I introduced The Wings Up Way to you earlier this semester, and for the next few weeks, I want to walk through my thoughts on each of the seven principles.
Someone asked me recently why I chose this semester to introduce these principles and why these seven points. Because in a time of external influences and stress, it forces you to look seriously at what you are really about.
For almost two years we’ve been faced with a lot of confounding questions and issues, but fundamentally the answers came by identifying, based on all we know, what’s the best thing for students. That’s what Tennessee Tech has always been about. That’s why the institution was founded. It was about students. It was about community. It was about serving people.
Now we’re not perfect at it, but most people at Tech will go out of their way to help somebody else. They will go out of their way to say, okay, I’m not sure the best way to do this, but let me guide you.
The Wings Up Way also is a reminder if you are ever tempted to slip a little bit and say, well maybe I don’t have to work that hard, maybe I can let this one go.

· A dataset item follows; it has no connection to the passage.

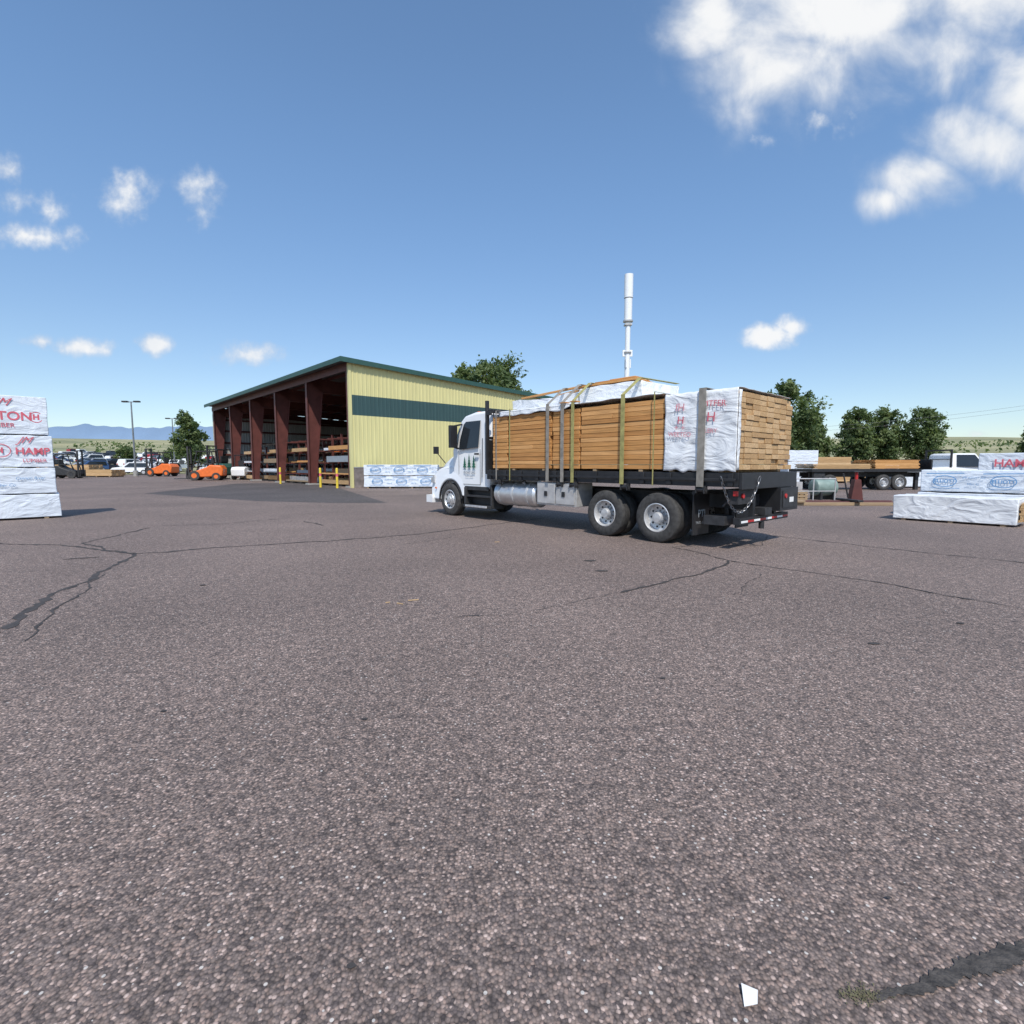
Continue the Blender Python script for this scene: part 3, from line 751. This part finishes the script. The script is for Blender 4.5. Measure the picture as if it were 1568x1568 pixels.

If you’re staring at this set of core principles you can say, oh, no, that’s not the Wings Up Way. So, let’s look at the first principle.
We will always put people over process.
This one puts the responsibility on each of us to live up to it. Process is important; I’m not diminishing process. Process helps guide you and helps keep the trains running on time. But I’ve been around this business long enough to know that you cannot write a perfect policy because there is no such thing. Policy should guide us always, and process built on that policy should be very helpful to make sure that we’re not making crazy mistakes and leaving somebody out. But ultimately, it’s about helping one person at a time.
I encourage you to ask questions if you see a policy that seems to create a barrier to putting a person’s needs first. Most often, together we find a solution that really is The Wings Up Way.